Variation has been demonstrated to exist in the combustion properties of different wood species (light, heat and smoke), which can be harnessed by prehistoric hunter-gatherers for different purposes. Previous studies had demonstrated that illuminance of wood used for fuels in the Palaeolithic varied according to species, with outgoing light ranked from highest to lowest (Betula, Fraxinus, Fagus, Larix, Picea, Pinus and Quercus). The experimental design did not, however, represent firewood collection strategies of prehistoric hunter-gatherers. The results of this study, generated using a randomised wood collection strategy and hearth design of Palaeolithic origin, support the findings of the previous studies in terms of highest to lowest outgoing light properties for each species.

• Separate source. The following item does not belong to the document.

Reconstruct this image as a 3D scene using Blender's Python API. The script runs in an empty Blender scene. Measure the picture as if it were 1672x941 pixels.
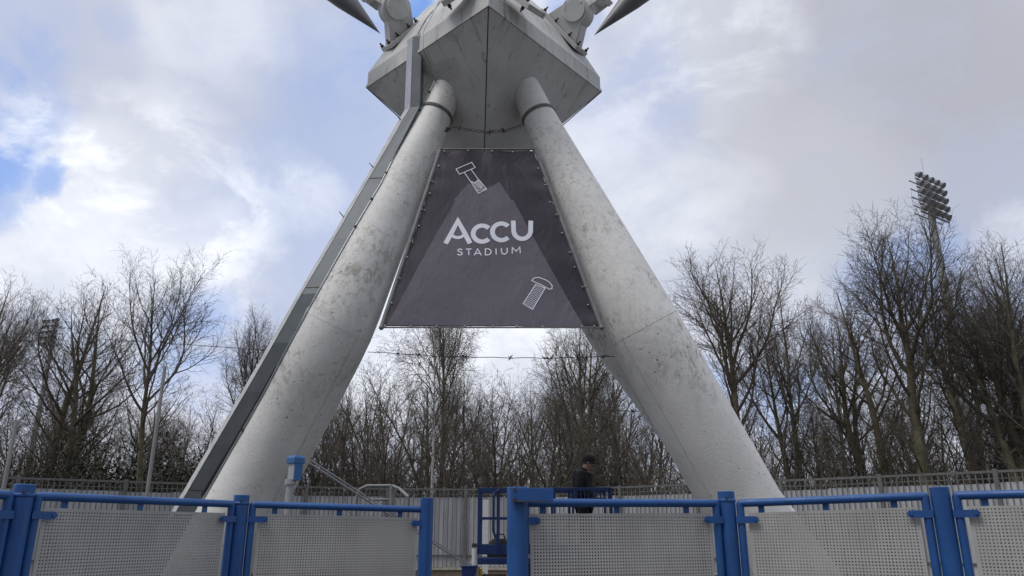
import bpy, bmesh, math, random
import numpy as np
from mathutils import Vector, Matrix

R = math.radians
scene = bpy.context.scene
COL = scene.collection
# ------------------------------------------------------------------ camera
F, CX, CY = 1250.0, 836.0, 470.5
PITCH = math.atan(400.0 / F)
CT, ST = math.cos(PITCH), math.sin(PITCH)
CAMZ = 1.36
cam_d = bpy.data.cameras.new('camera')
cam = bpy.data.objects.new('camera', cam_d)
COL.objects.link(cam)
cam_d.sensor_width = 36.0
cam_d.lens = F / 1672.0 * 36.0
cam_d.clip_start = 0.05
cam_d.clip_end = 3000
cam.location = (0, 0, CAMZ)
cam.rotation_euler = (R(90) + PITCH, 0, 0)
scene.camera = cam


def ray(px, py):
    u = (px - CX) / F
    v = (CY - py) / F
    return Vector((u, CT - ST * v, ST + CT * v))


def P(px, py, Y):                       # measured point of the photo at ground distance Y
    d = ray(px, py)
    return Vector((0, 0, CAMZ)) + d * (Y / d.y)


def PD(px, py, D):                      # ... at distance D along the view axis
    return Vector((0, 0, CAMZ)) + ray(px, py) * D


def PZ(px, py, z):                      # ... at height z
    d = ray(px, py)
    return Vector((0, 0, CAMZ)) + d * ((z - CAMZ) / d.z)


# ------------------------------------------------------------------ node helpers
def new_mat(name):
    m = bpy.data.materials.new(name)
    m.use_nodes = True
    nt = m.node_tree
    for n in list(nt.nodes):
        nt.nodes.remove(n)
    return m, nt


class NT:
    def __init__(s, nt):
        s.nt = nt

    def n(s, t, **kw):
        nd = s.nt.nodes.new(t)
        for k, v in kw.items():
            setattr(nd, k, v)
        return nd

    def link(s, a, b):
        s.nt.links.new(a, b)

    def put(s, sock, v):
        if isinstance(v, bpy.types.NodeSocket):
            s.nt.links.new(v, sock)
        elif v is not None:
            if isinstance(v, (tuple, list)) and sock.type == 'RGBA' and len(v) == 3:
                v = (*v, 1)
            sock.default_value = v

    def math(s, op, a, b=None, c=None, clamp=False):
        nd = s.n('ShaderNodeMath', operation=op, use_clamp=clamp)
        s.put(nd.inputs[0], a)
        if b is not None: s.put(nd.inputs[1], b)
        if c is not None: s.put(nd.inputs[2], c)
        return nd.outputs[0]

    def vmath(s, op, a, b=None):
        nd = s.n('ShaderNodeVectorMath', operation=op)
        s.put(nd.inputs[0], a)
        if b is not None: s.put(nd.inputs[1], b)
        return nd.outputs['Value'] if op in ('DOT_PRODUCT', 'LENGTH', 'DISTANCE') else nd.outputs[0]

    def mix(s, f, a, b):
        nd = s.n('ShaderNodeMix', data_type='RGBA')
        s.put(nd.inputs[0], f)
        s.put(nd.inputs[6], a)
        s.put(nd.inputs[7], b)
        return nd.outputs[2]

    def step(s, v, lo, hi, a=0.0, b=1.0):
        nd = s.n('ShaderNodeMapRange', interpolation_type='SMOOTHSTEP')
        s.put(nd.inputs[0], v)
        nd.inputs[1].default_value = lo
        nd.inputs[2].default_value = hi
        nd.inputs[3].default_value = a
        nd.inputs[4].default_value = b
        return nd.outputs[0]

    def noise(s, vec, scale, detail=4, rough=.55, dist=0.0):
        nd = s.n('ShaderNodeTexNoise')
        s.put(nd.inputs['Vector'], vec)
        nd.inputs['Scale'].default_value = scale
        nd.inputs['Detail'].default_value = detail
        nd.inputs['Roughness'].default_value = rough
        nd.inputs['Distortion'].default_value = dist
        return nd.outputs[0]

    def voro(s, vec, scale, feature='F1', rnd=1.0):
        nd = s.n('ShaderNodeTexVoronoi', feature=feature)
        s.put(nd.inputs['Vector'], vec)
        nd.inputs['Scale'].default_value = scale
        nd.inputs['Randomness'].default_value = rnd
        return nd

    def mapping(s, vec, scale=(1, 1, 1), rot=(0, 0, 0), loc=(0, 0, 0)):
        nd = s.n('ShaderNodeMapping')
        s.put(nd.inputs[0], vec)
        nd.inputs['Scale'].default_value = scale
        nd.inputs['Rotation'].default_value = rot
        nd.inputs['Location'].default_value = loc
        return nd.outputs[0]

    def obj(s):
        return s.n('ShaderNodeTexCoord').outputs['Object']

    def sep(s, v):
        nd = s.n('ShaderNodeSeparateXYZ')
        s.put(nd.inputs[0], v)
        return nd.outputs

    def bump(s, h, strength=.3, dist=.01):
        nd = s.n('ShaderNodeBump')
        s.put(nd.inputs['Height'], h)
        nd.inputs['Strength'].default_value = strength
        nd.inputs['Distance'].default_value = dist
        return nd.outputs[0]

    def bsdf(s, col, rough=.6, metal=0.0, normal=None, spec=None):
        nd = s.n('ShaderNodeBsdfPrincipled')
        s.put(nd.inputs['Base Color'], col)
        s.put(nd.inputs['Roughness'], rough)
        nd.inputs['Metallic'].default_value = metal
        if spec is not None: nd.inputs['Specular IOR Level'].default_value = spec
        if normal is not None: s.link(normal, nd.inputs['Normal'])
        return nd.outputs[0]

    def out(s, sh):
        o = s.n('ShaderNodeOutputMaterial')
        s.link(sh, o.inputs[0])


def simple_mat(name, col, rough=.6, metal=0.0, var=.15, scale=6.0, bump=0.0, spec=None, dirt=None, dirt_amt=.4):
    m, nt = new_mat(name)
    g = NT(nt)
    o = g.obj()
    f = g.noise(o, scale, 5, .6)
    c1 = tuple(max(0, c * (1 - var)) for c in col)
    c2 = tuple(min(1, c * (1 + var)) for c in col)
    c = g.mix(g.step(f, .3, .7), c1, c2)
    if dirt:
        d = g.step(g.noise(o, scale * 2.7, 6, .65), .55, .72, 0, dirt_amt)
        c = g.mix(d, c, dirt)
    nrm = g.bump(g.noise(o, scale * 9, 3), bump, .01) if bump else None
    g.out(g.bsdf(c, g.math('ADD', rough - .06, g.math('MULTIPLY', f, .12)), metal, nrm, spec))
    return m


# --- painted concrete-like steel of the tower
def tower_mat(name, hub=False):
    m, nt = new_mat(name)
    g = NT(nt)
    o = g.obj()
    z = g.sep(o)[2]
    x = g.sep(o)[0]
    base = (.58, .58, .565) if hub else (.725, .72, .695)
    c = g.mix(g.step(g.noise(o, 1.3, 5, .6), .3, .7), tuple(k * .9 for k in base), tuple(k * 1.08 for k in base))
    if not hub:
        big = g.step(g.noise(o, .8, 3, .5), .40, .62)
        hi = g.step(z, 3.2, 5.0, .45, 1.0)
        mott = g.math('MULTIPLY', g.step(g.noise(o, 11, 6, .7, .6), .48, .66, 0, .42), g.math('MULTIPLY', hi, g.math('ADD', .35, big)))
        c = g.mix(mott, c, (.34, .335, .29))
        run = g.step(g.noise(g.mapping(o, (5, 5, .35)), 1.0, 5, .6), .58, .74, 0, .2)
        c = g.mix(run, c, (.27, .26, .22))
        patch = g.step(g.noise(o, .55, 2, .4), .60, .63, 0, .35)
        c = g.mix(patch, c, (.74, .735, .715))
        v1 = g.voro(o, 9.5)
        pit = g.math('MULTIPLY', g.step(v1.outputs['Distance'], .08, .14, 1, 0),
                     g.step(g.sep(v1.outputs['Color'])[0], .25, .3))
        v2 = g.voro(g.mapping(o, (1, 1, .6)), 21.0)
        pit2 = g.math('MULTIPLY', g.step(v2.outputs['Distance'], .12, .22, 1, 0),
                      g.step(g.sep(v2.outputs['Color'])[1], .45, .5))
        few = g.math('ADD', .25, g.math('MULTIPLY', big, .75))
        c = g.mix(g.math('MULTIPLY', g.math('MULTIPLY', pit2, few), .6), c, (.20, .19, .17))
        c = g.mix(g.math('MULTIPLY', g.math('MULTIPLY', pit, few), .9), c, (.07, .065, .055))
        # moss / algae, growing on the stretch of leg above the joint, mostly the weather side
        zone = g.math('MULTIPLY', g.step(z, 2.6, 4.2), g.step(z, 5.6, 8.0, 1, 0))
        n1 = g.step(g.noise(o, 1.1, 4, .6), .42, .60)
        n2 = g.step(g.noise(g.mapping(o, (1, 1, .55)), 13, 7, .72, .8), .47, .62)
        side = g.step(g.math('ABSOLUTE', x), .9, 2.6, .35, 1.0)
        ms = g.math('MULTIPLY', g.math('MULTIPLY', zone, n1), g.math('MULTIPLY', n2, side))
        c = g.mix(g.math('MULTIPLY', ms, .8), c, (.125, .118, .065))
        low = g.math('MULTIPLY', g.step(z, 1.5, 2.4, 1, 0), g.step(g.noise(g.mapping(o, (2, 2, 9)), 5, 5, .7), .6, .7))
        c = g.mix(g.math('MULTIPLY', low, .6), c, (.14, .13, .07))
        h = g.math('SUBTRACT', g.math('ADD', g.noise(o, 42, 3, .5), g.math('MULTIPLY', g.noise(o, 9, 4, .6), .7)),
                   g.math('MULTIPLY', pit, 1.5))
        nrm = g.bump(h, .32, .012)
    else:
        # run-off streaks follow the line of fall of each sloping face
        e1 = (Fp - Lp).normalized(); e2 = (Fp - Rp).normalized()
        a_ = g.vmath('DOT_PRODUCT', o, (e1.x, e1.y, 0)); b_ = g.vmath('DOT_PRODUCT', o, (e2.x, e2.y, 0))
        sel = g.math('GREATER_THAN', g.math('ABSOLUTE', a_), g.math('ABSOLUTE', b_))
        tcoord = g.math('ADD', g.math('MULTIPLY', sel, b_), g.math('MULTIPLY', g.math('SUBTRACT', 1.0, sel), g.math('ADD', a_, 7.3)))
        cbx = g.n('ShaderNodeCombineXYZ')
        g.link(g.math('MULTIPLY', tcoord, 9.0), cbx.inputs[0]); g.link(g.math('MULTIPLY', z, .7), cbx.inputs[1])
        fade = g.step(z, 7.6, 8.9, .15, 1.0)
        rs_ = g.math('MULTIPLY', g.step(g.noise(cbx.outputs[0], 1.0, 6, .7), .54, .70), fade)
        c = g.mix(g.math('MULTIPLY', rs_, .6), c, (.16, .15, .135))
        st = g.step(g.noise(g.mapping(o, (7, 7, .55)), 1.0, 6, .65), .60, .74)
        c = g.mix(g.math('MULTIPLY', st, .8), c, (.17, .155, .13))
        st2 = g.step(g.noise(g.mapping(o, (16, 16, .5)), 1.0, 4, .6), .64, .72)
        c = g.mix(g.math('MULTIPLY', st2, .6), c, (.10, .09, .075))
        cr = g.voro(g.mapping(o, (1, 1, 1.2)), 30.0, 'DISTANCE_TO_EDGE')
        zc = g.math('MULTIPLY', g.step(z, 8.1, 8.5), g.step(z, 8.92, 8.98, 1, 0))
        patch = g.math('MULTIPLY', g.math('MULTIPLY', g.step(cr.outputs['Distance'], .03, .07, 1, 0), zc),
                       g.math('MULTIPLY', g.step(g.noise(o, 1.6, 3), .46, .56), g.step(x, -.02, .06, 1, .15)))
        c = g.mix(g.math('MULTIPLY', patch, .6), c, (.09, .088, .08))
        sp = g.voro(o, 9.0)
        pit = g.math('MULTIPLY', g.step(sp.outputs['Distance'], .05, .09, 1, 0), g.step(g.sep(sp.outputs['Color'])[0], .7, .74))
        c = g.mix(g.math('MULTIPLY', pit, .7), c, (.08, .075, .065))
        nrm = g.bump(g.math('ADD', g.noise(o, 30, 3), g.noise(o, 2.5, 3)), .15, .01)
    g.out(g.bsdf(c, .55, 0, nrm, .4))
    return m


M = {}
M['collar'] = simple_mat('collar_steel', (.16, .16, .155), .6, .2, .2, 20, .2)
M['seam'] = simple_mat('seam_dark', (.035, .034, .032), .8, 0, .2, 20)
M['weld'] = simple_mat('weld_bead', (.50, .50, .485), .6, 0, .12, 30, .3)
M['galv'] = simple_mat('galvanised_steel', (.42, .44, .46), .42, .55, .12, 9, .08)
M['duct'] = simple_mat('duct_steel', (.17, .19, .20), .5, .15, .10, 3, .05, dirt=(.13, .135, .135), dirt_amt=.5)
M['cone'] = simple_mat('dull_cone_steel', (.17, .175, .18), .5, .35, .12, 3, .05)
M['duct_lit_side'] = simple_mat('duct_lit_side_weathered', (.50, .50, .49), .5, .3, .18, 5, .08, dirt=(.25, .24, .2), dirt_amt=.5)  # pale tone carries the sky's reflection on the duct's outer face
M['cable'] = simple_mat('cable_black', (.03, .028, .026), .6, 0, .2, 20)
M['rust'] = simple_mat('rusty_bolt', (.075, .055, .042), .75, .2, .3, 30, .2)
def blue_mat():
    m, nt = new_mat('blue_gloss_paint')
    g = NT(nt)
    o = g.obj()
    c = g.mix(g.step(g.noise(o, 2.2, 5, .6), .3, .7), (.011, .064, .225), (.017, .092, .29))
    c = g.mix(g.step(g.noise(g.mapping(o, (9, 9, 1.5)), 1.0, 6, .7), .56, .74, 0, .45), c, (.022, .045, .10))
    chip = g.step(g.noise(o, 26, 5, .7, .4), .69, .72)
    c = g.mix(g.math('MULTIPLY', chip, .8), c, (.09, .05, .032))
    g.out(g.bsdf(c, g.step(g.noise(o, 6, 4), .3, .7, .34, .55), 0, g.bump(g.noise(o, 40, 4), .10, .01)))
    return m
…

However, in most cases, the actual light properties were lower and, in some cases, e.g. Betula and Fraxinus, significantly so. The results show that variation in the size and state of the wood, along with hearth design, can reduce outgoing light from fires. These results are important and reflect the need to supplement standardised experiments with actualistic data, especially for those produced in laboratory settings. The results also provide further data which can be used in computational models of fire use for light in caves. These new results are more relevant to the use of light from fires and fuel management strategies in the Palaeolithic.